AIM OF THE EXERCISE:
Keep only the lines of the data below that contain "scene", and copy them.

DATA ENTRIES:
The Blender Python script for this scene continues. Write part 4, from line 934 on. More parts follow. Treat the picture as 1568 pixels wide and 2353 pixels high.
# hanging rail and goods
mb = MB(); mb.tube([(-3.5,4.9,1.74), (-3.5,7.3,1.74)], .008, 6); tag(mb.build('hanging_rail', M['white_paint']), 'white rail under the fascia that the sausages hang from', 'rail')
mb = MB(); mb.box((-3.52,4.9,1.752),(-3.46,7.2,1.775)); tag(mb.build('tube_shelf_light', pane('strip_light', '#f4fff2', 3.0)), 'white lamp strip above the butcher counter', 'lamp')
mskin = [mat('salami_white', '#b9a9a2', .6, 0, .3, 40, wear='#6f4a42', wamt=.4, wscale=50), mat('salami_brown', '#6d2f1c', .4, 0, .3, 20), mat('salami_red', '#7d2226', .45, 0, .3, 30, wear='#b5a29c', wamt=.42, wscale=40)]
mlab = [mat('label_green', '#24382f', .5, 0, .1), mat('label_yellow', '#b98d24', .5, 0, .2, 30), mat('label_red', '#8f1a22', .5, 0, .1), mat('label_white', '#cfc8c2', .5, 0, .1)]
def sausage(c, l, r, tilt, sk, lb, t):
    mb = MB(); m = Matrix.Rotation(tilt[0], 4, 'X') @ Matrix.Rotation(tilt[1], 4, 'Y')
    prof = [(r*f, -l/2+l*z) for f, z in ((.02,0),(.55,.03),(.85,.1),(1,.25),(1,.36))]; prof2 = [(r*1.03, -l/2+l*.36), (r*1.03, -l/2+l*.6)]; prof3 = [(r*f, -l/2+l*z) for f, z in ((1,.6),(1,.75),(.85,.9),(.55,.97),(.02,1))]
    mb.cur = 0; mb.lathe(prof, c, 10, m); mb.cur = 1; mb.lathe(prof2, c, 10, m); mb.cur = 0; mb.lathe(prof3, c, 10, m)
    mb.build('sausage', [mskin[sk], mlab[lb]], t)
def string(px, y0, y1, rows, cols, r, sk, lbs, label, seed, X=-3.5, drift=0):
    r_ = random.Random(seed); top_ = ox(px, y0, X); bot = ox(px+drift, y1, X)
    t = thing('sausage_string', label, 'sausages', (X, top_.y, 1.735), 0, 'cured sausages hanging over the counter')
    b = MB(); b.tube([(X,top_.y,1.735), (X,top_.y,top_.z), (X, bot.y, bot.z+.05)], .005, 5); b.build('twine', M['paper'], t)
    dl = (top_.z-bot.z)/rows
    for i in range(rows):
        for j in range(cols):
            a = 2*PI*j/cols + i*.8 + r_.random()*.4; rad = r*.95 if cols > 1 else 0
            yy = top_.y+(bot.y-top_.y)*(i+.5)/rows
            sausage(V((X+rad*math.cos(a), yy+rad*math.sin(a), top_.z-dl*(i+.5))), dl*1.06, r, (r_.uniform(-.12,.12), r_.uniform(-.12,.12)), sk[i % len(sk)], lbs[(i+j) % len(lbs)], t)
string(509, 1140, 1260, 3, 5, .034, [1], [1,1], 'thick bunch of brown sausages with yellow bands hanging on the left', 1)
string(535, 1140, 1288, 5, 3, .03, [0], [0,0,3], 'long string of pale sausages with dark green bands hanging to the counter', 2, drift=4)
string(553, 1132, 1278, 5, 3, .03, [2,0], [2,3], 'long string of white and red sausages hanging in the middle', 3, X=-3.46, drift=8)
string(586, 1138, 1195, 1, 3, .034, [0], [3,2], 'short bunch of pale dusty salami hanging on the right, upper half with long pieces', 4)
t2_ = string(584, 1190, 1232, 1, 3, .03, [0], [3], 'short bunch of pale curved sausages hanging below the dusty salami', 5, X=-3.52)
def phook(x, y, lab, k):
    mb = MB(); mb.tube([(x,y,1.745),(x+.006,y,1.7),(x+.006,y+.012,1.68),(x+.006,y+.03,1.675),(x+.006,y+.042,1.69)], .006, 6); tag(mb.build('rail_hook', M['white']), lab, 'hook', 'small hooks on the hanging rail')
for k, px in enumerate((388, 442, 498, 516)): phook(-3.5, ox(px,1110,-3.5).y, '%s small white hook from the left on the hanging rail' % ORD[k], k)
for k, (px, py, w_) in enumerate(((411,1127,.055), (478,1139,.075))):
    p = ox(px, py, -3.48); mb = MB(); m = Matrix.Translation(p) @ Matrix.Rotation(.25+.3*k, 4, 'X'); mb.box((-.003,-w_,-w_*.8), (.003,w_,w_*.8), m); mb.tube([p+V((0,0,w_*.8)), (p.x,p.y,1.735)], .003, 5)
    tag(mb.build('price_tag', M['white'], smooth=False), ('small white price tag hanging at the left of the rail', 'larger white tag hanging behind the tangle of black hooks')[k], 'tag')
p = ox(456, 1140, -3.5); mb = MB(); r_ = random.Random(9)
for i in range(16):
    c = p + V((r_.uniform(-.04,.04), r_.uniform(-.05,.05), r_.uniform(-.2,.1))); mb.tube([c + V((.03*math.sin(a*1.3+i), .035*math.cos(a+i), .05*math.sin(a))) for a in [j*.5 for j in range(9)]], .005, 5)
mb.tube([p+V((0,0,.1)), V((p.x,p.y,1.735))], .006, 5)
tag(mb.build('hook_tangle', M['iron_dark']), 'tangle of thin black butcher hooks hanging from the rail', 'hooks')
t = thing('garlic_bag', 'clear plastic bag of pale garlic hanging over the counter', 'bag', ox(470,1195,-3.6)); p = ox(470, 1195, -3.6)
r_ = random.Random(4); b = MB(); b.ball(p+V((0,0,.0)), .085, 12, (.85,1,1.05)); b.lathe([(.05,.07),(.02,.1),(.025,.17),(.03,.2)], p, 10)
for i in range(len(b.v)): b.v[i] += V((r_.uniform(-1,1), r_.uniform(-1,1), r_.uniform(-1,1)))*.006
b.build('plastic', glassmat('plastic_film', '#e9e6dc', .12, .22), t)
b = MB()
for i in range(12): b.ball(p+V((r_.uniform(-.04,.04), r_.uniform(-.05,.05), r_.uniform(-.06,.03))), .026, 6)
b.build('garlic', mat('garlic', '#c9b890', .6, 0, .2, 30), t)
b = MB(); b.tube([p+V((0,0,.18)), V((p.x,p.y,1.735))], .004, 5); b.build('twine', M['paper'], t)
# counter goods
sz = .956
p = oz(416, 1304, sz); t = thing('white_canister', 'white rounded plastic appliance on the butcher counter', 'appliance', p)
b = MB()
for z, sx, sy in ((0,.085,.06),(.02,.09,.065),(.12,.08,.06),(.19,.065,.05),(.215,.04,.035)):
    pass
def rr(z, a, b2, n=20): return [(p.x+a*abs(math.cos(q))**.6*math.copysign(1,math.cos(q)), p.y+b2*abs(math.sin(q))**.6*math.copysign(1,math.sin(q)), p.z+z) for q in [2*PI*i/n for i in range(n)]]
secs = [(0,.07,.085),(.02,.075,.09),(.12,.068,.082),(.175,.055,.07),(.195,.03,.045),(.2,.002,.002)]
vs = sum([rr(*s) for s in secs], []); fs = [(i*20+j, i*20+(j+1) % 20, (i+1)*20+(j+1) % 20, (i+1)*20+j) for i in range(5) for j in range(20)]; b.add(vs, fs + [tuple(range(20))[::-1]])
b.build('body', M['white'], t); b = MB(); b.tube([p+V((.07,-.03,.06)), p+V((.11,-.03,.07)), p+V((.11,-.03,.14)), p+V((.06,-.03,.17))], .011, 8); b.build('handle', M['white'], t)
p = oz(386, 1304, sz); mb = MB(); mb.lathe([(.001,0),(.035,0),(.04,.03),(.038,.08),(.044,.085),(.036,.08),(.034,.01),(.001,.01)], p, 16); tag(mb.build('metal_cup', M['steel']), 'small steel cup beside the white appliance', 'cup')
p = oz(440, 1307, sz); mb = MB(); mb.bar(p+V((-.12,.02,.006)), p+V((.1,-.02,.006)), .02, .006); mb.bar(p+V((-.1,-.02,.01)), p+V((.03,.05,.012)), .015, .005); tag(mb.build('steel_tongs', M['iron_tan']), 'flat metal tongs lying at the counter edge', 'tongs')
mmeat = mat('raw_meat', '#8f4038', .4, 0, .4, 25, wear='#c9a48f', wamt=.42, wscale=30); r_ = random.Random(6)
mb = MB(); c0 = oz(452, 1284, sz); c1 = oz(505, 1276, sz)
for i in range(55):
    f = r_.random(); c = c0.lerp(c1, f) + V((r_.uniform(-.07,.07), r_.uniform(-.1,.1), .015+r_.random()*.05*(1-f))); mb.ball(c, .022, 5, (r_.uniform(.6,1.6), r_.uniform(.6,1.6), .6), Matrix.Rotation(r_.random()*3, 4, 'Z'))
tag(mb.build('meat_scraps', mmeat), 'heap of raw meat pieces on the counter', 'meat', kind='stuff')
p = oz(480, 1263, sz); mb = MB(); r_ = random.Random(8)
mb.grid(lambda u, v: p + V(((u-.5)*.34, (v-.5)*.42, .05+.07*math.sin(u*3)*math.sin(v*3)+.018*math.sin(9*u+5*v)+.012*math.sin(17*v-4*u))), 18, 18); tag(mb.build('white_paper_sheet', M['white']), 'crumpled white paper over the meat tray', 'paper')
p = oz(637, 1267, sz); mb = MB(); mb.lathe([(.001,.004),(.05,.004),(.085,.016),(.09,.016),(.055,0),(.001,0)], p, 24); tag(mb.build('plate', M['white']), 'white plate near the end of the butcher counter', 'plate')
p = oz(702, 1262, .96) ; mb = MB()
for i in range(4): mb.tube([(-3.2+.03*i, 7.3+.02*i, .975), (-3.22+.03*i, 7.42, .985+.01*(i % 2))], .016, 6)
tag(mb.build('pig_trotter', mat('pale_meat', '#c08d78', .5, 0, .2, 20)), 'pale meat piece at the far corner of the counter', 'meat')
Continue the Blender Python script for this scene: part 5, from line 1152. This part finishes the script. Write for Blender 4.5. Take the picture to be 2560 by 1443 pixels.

RESPONSE TO THE TASK:
The Blender Python script for this scene continues. Write part 4, from line 934 on. More parts follow. Treat the picture as 1568 pixels wide and 2353 pixels high.
Continue the Blender Python script for this scene: part 5, from line 1152. This part finishes the script. Write for Blender 4.5. Take the picture to be 2560 by 1443 pixels.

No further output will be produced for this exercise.